Dejando de lado el uso inoportuno de tales metáforas, Pastor establece, sin dar nombres, una tipología aproximada de la clase política que padecemos en nuestra casa común: «Unos se refugian en ella mientras esperan que sus electores les construyan la suya (…) Otros piensan, en cambio, que la única manera de construir su vivienda es hacerlo sobre las ruinas de la antigua (…) Otros comparten el principal con el legítimo inquilino, que se ha visto en cierto modo forzado a admitirlos; pero en realidad creen que la casa entera no vale nada y confían en que su posición actual facilite el camino para su derribo (…) Por último, en el portal están quienes la ocuparon años antes (…) cuyo único propósito es echar al legítimo inquilino, aunque sea a costa de cortar la luz y el agua de la casa e infligir, en un desesperado asalto, graves daños a su estructura.»
Pastor, finalmente, hace un llamamiento a la sensatez: «Conviene que les hagamos saber que nos gusta la democracia como un régimen que permite una buena convivencia. Que les recordemos que la democracia surgida de la Constitución de 1978 nos ha permitido ser europeos de pleno derecho. Que España también quiere pasar de la fragilidad a la fortaleza. Que para ello han de cumplir su papel, tanto en el Gobierno como en la oposición.»
Buenos deseos que cuyo mensaje es difícil hacer llegar a los representantes políticos, muy atareados no en resolver nuestros problemas sino en el viejo quítate tú para ponerme yo.
Mas, el moderado imposible
Volviendo a Àrtur Mas, Jordi Galves, en la República, le concede que no es un traidor, pero el retrato que de él hace no es nada halagüeño: «El presidente Mas tiene una opinión muy elevada de sí mismo, demasiado amor propio pero pocas convicciones, ideas escasas, como suele ocurrir con las personas que han adquirido el hábito de lavarse los dientes pero no el de la lectura.»

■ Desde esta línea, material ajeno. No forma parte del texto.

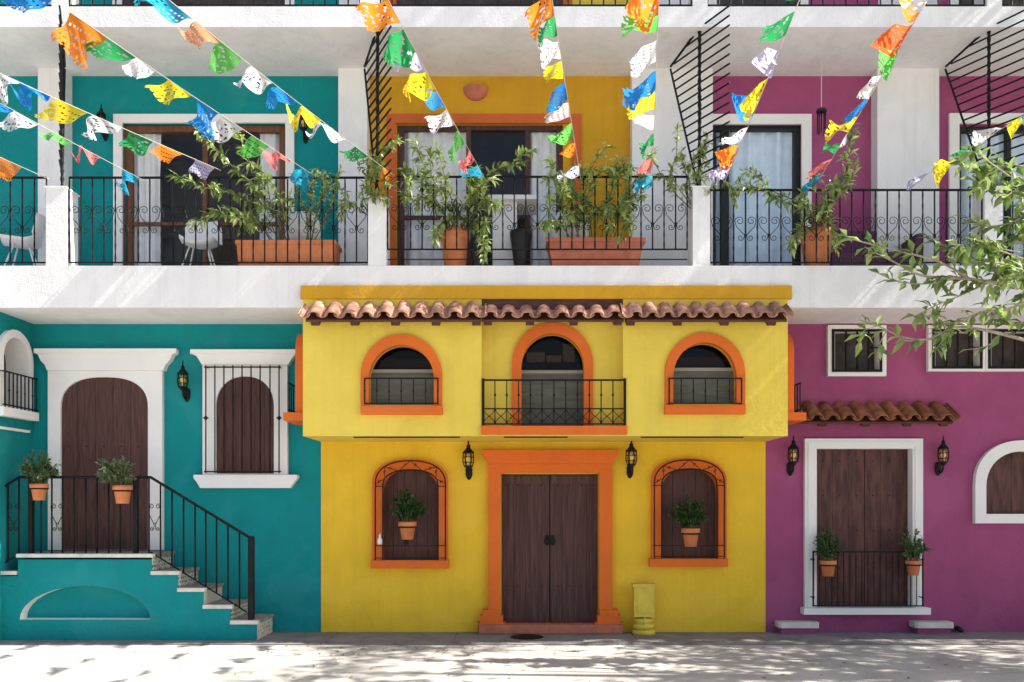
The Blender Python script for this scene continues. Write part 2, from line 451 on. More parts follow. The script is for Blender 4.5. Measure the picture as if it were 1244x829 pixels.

Con simpatizantes como éste, quién necesita enemigos. No debe ser fácil encabezar un movimiento cuyos seguidores tienen tan mala opinión de uno. La perplejidad de Mas es comprensible. Dice Galves: «El descrédito político de Àrtur Mas es responsabilidad exclusiva del propio muy honorable señor, de su injustificable e innecesaria vacilación pública (…) No se entiende que abrazara el independentismo para abandonarlo precisamente ahora, pasados tan pocos años, con la primera oleada represiva de España.» A ver, más que abandonar el independentismo, Mas fue abandonado por éste; no fue ninguna oleada represiva lo que le apartó sino un pacto entre bastidores, aún no suficientemente explicado, mediante el cual fue sustituido por Carles Puigdemont, y luego vino lo que vino.
«Àrtur Mas no es un traidor, pero parece algo mucho peor. Es un buque, una madera vacía, desarbolada, a merced de los elementos.» A Galves, además, le molestan los análisis que no coinciden con el suyo: «La explicación españolista es que Artur Mas es un moderado y, por ello, el pobre ha sido apartado del poder (…) Como si ser moderado fuera una categoría política.» Lo es; hay un libro de Valentí Puig que así se titula precisamente: Moderantismo (2008). Pero el hábito de la lectura, el mismo Galves lo ha reconocido, no es propio de los líderes del independentismo; al menos, el de sacarle provecho.